Les Perelman is an old high school chum and presently retired as director of undergraduate writing at MIT. He is a long-time critic of the use and misuse of standardized testing. Though retired from MIT, he continues this work.

In this article from the Chronicle of Higher Education, they discuss his babel generator and what it means for computer-based assessments.

Les Perelman, a former director of undergraduate writing at the Massachusetts Institute of Technology, sits in his wife’s office and reads aloud from his latest essay.

“Privateness has not been and undoubtedly never will be lauded, precarious, and decent,” he reads. “Humankind will always subjugate privateness.”

Not exactly E.B. White. Then again, Mr. Perelman wrote the essay in less than one second, using the Basic Automatic B.S. Essay Language Generator, or Babel, a new piece of weaponry in his continuing war on automated essay-grading software.

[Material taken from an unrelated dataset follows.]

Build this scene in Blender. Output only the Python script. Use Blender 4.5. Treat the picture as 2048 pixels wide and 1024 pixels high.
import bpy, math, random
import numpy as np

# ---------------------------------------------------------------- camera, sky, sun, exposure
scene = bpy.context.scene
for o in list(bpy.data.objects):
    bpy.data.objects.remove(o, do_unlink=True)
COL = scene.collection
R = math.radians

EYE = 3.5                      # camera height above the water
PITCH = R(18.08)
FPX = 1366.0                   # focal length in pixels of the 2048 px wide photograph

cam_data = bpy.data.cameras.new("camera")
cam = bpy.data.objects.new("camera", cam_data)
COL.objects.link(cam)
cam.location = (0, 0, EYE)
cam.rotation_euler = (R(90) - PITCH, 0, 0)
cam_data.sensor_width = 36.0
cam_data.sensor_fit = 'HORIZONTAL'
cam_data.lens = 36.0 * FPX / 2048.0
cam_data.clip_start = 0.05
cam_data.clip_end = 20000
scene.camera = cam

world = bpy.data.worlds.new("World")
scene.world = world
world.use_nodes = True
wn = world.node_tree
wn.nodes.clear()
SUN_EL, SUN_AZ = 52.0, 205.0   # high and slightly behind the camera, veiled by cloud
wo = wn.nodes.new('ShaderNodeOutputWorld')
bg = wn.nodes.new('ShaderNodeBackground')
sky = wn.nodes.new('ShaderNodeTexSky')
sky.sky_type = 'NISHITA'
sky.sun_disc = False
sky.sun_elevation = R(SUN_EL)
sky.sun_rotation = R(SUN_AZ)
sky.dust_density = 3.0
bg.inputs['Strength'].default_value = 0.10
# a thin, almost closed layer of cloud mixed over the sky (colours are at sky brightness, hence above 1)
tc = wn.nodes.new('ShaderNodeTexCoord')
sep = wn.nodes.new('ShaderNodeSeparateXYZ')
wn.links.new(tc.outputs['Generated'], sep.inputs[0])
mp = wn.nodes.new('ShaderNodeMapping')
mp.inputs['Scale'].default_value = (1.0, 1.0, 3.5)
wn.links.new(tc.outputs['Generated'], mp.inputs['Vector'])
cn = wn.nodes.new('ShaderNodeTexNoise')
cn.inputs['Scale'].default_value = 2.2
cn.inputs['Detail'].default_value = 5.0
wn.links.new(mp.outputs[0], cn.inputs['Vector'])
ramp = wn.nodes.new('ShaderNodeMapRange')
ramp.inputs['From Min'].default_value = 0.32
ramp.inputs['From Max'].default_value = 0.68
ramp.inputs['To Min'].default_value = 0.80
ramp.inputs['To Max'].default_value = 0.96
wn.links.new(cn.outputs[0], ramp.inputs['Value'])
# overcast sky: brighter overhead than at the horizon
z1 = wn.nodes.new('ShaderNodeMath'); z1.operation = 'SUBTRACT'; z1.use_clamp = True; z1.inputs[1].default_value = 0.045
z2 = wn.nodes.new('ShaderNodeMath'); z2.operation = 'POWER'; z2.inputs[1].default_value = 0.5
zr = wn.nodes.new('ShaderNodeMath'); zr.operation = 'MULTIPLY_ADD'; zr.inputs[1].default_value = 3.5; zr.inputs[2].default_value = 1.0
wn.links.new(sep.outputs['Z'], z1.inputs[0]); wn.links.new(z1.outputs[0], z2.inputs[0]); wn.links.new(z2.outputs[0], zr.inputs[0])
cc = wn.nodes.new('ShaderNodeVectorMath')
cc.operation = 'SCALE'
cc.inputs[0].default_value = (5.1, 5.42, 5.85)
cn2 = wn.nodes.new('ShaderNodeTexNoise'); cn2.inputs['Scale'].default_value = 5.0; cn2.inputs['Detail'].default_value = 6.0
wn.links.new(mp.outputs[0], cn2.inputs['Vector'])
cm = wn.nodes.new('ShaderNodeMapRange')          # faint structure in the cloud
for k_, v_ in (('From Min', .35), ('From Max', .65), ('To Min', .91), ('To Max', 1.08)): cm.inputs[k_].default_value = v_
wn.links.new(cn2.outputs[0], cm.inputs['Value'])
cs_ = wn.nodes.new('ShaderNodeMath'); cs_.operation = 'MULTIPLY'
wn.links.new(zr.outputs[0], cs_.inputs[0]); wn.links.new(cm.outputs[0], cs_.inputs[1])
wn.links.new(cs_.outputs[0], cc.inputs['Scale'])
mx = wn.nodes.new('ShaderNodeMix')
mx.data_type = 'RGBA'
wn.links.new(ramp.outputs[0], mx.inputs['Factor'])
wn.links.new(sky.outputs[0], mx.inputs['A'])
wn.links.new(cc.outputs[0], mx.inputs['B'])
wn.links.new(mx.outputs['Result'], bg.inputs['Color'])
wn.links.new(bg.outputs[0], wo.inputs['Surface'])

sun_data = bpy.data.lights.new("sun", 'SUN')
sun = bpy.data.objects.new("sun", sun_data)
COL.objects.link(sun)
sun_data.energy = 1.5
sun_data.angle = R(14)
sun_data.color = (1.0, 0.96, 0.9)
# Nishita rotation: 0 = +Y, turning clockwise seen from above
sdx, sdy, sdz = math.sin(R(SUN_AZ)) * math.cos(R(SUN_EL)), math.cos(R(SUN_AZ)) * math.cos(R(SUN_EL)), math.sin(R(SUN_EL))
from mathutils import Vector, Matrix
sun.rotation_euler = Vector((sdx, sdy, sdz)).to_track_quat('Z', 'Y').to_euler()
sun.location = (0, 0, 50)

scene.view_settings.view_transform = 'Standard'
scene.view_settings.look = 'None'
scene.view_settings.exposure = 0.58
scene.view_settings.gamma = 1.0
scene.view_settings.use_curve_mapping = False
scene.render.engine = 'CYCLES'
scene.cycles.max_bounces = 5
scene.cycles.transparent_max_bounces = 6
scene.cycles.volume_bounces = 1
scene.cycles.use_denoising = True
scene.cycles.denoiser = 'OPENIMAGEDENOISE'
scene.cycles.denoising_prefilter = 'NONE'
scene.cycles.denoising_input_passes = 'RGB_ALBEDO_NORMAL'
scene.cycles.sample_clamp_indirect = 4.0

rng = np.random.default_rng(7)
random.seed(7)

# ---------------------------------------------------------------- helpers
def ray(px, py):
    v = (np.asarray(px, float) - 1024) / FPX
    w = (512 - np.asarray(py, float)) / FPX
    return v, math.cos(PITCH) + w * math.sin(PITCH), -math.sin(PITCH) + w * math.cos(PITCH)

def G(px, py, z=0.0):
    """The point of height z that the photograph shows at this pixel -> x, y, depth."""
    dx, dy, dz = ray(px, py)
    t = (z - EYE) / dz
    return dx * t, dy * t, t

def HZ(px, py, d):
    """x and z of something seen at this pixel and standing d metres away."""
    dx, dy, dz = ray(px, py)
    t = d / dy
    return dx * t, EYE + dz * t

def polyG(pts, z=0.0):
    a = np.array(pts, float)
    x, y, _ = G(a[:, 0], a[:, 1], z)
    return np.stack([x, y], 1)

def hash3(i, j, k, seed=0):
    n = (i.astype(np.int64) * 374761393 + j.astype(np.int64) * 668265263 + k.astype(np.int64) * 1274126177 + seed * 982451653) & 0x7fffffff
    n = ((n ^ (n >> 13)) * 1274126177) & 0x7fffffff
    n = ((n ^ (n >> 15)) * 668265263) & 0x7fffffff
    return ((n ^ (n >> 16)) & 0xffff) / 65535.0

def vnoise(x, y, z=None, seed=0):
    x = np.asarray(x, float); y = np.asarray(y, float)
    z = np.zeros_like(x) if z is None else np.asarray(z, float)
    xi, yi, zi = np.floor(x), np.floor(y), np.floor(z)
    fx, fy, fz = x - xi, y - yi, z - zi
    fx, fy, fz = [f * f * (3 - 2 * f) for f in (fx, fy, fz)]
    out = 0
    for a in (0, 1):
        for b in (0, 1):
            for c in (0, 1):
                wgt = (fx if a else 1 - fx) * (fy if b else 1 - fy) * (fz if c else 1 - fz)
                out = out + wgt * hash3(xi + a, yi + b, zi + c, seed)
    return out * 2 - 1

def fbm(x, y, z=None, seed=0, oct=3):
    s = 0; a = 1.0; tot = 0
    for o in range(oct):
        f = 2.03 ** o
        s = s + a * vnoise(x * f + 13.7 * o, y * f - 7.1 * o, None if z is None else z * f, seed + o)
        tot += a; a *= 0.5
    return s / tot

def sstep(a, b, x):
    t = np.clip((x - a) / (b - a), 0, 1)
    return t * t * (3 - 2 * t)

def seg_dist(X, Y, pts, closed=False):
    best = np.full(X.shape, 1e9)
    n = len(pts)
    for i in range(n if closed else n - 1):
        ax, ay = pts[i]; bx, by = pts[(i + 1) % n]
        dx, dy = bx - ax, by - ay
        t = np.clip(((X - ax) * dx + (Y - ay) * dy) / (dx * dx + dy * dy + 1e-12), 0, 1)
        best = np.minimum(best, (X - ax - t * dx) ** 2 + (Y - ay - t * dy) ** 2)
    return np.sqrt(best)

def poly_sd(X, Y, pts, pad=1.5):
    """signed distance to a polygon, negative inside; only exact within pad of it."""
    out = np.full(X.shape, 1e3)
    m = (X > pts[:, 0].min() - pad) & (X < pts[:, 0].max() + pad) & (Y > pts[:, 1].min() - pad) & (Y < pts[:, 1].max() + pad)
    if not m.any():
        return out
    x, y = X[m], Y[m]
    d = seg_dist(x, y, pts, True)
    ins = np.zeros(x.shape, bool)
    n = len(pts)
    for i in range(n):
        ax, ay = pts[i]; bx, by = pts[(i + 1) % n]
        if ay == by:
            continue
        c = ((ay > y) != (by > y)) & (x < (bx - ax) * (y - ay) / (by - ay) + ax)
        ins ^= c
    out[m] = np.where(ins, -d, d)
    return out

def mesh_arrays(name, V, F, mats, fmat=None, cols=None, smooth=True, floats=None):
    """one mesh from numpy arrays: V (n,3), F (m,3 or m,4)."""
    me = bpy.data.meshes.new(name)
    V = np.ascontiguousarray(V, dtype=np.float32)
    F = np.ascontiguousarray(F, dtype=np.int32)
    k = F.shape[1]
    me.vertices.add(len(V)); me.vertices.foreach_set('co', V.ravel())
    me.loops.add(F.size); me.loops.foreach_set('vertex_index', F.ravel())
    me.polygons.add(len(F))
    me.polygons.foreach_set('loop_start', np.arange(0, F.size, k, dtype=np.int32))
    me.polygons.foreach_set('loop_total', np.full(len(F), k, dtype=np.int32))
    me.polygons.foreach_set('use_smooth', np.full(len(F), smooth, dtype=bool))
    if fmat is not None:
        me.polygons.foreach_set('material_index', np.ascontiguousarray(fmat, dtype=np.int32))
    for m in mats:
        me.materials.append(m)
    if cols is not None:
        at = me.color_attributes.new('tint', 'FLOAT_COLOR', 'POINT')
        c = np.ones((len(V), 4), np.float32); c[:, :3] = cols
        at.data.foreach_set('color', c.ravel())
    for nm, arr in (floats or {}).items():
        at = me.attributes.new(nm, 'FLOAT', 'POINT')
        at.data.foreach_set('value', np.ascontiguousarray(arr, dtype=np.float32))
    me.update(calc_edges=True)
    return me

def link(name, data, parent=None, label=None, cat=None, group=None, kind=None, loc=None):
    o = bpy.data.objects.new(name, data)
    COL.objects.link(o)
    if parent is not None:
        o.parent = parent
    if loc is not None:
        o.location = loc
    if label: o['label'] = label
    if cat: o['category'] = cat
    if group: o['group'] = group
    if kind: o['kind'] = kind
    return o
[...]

The Babel generator, which Mr. Perelman built with a team of students from MIT and Harvard University, can generate essays from scratch using as many as three keywords.

For this essay, Mr. Perelman has entered only one keyword: “privacy.” With the click of a button, the program produced a string of bloated sentences that, though grammatically correct and structurally sound, have no coherent meaning. Not to humans, anyway. But Mr. Perelman is not trying to impress humans. He is trying to fool machines.
Critics of automated essay scoring are a small but lively band, and Mr. Perelman is perhaps the most theatrical. He has claimed to be able to guess, from across a room, the scores awarded to SAT essays, judging solely on the basis of length. (It’s a skill he happily demonstrated to a New York Times reporter in 2005.) In presentations, he likes to show how the Gettysburg Address would have scored poorly on the SAT writing test. (That test is graded by human readers, but Mr. Perelman says the rubric is so rigid, and time so short, that they may as well be robots.)